Domestic Topography series (2023…)

This series explores the psycho-social and socio-political landscape of domestic bliss using hand-cut strips of Viva paper towel. It encapsulates my ongoing dialogue with the groove-lines imprinted in Viva paper towel. Paper towels that have a pattern are more absorbent than ones that don’t, because the ridges and grooves of the design pull water into them. These grooves are purposefully imprinted into the material to make them more useful in systems of cleaning and care. These constructed ‘grooves’ remind the artist of the ways feminised forms of labour are treated as inherent traits that women and other feminised and racialised bodies are apparently more intrinsically capable, or desirous, of doing.

Domestic Topography (sample I)
Materials: thinly cut groove-line strips of used, rescued (and sanitised) Viva paper towel, embroidery thread, stabiliser.
Medium: paper textile weave

The artist’s kitchen ‘spills’ over a four-month period are delicately woven into this abstract arrangement of crossing lines. Domesticity is rarely blissful; there is often terrible darkness, bursts of brilliant light, and all the murky browns in between.

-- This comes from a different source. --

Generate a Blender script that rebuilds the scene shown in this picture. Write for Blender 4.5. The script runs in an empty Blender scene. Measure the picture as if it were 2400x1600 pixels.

Domestic Topography (sample II)

Domestic Topography (sample III)

Domestic Topography (Terror)

Materials: Thinly cut groove-line strips of used, rescued, sanitised, and re-stained Viva paper towels, stabiliser, and stained embroidery thread. Medium: Paper textile weave mounted on plywood.

The aesthetic gesture in this work is one of painstaking constraint, precision, and balance. Through meticulous exploration of the structural limits and aesthetic possibilities of this fragile and unstable everyday material, the work offers us a poignant examination of life’s expectation of resilience amidst its inherent vulnerabilities and uncertainties.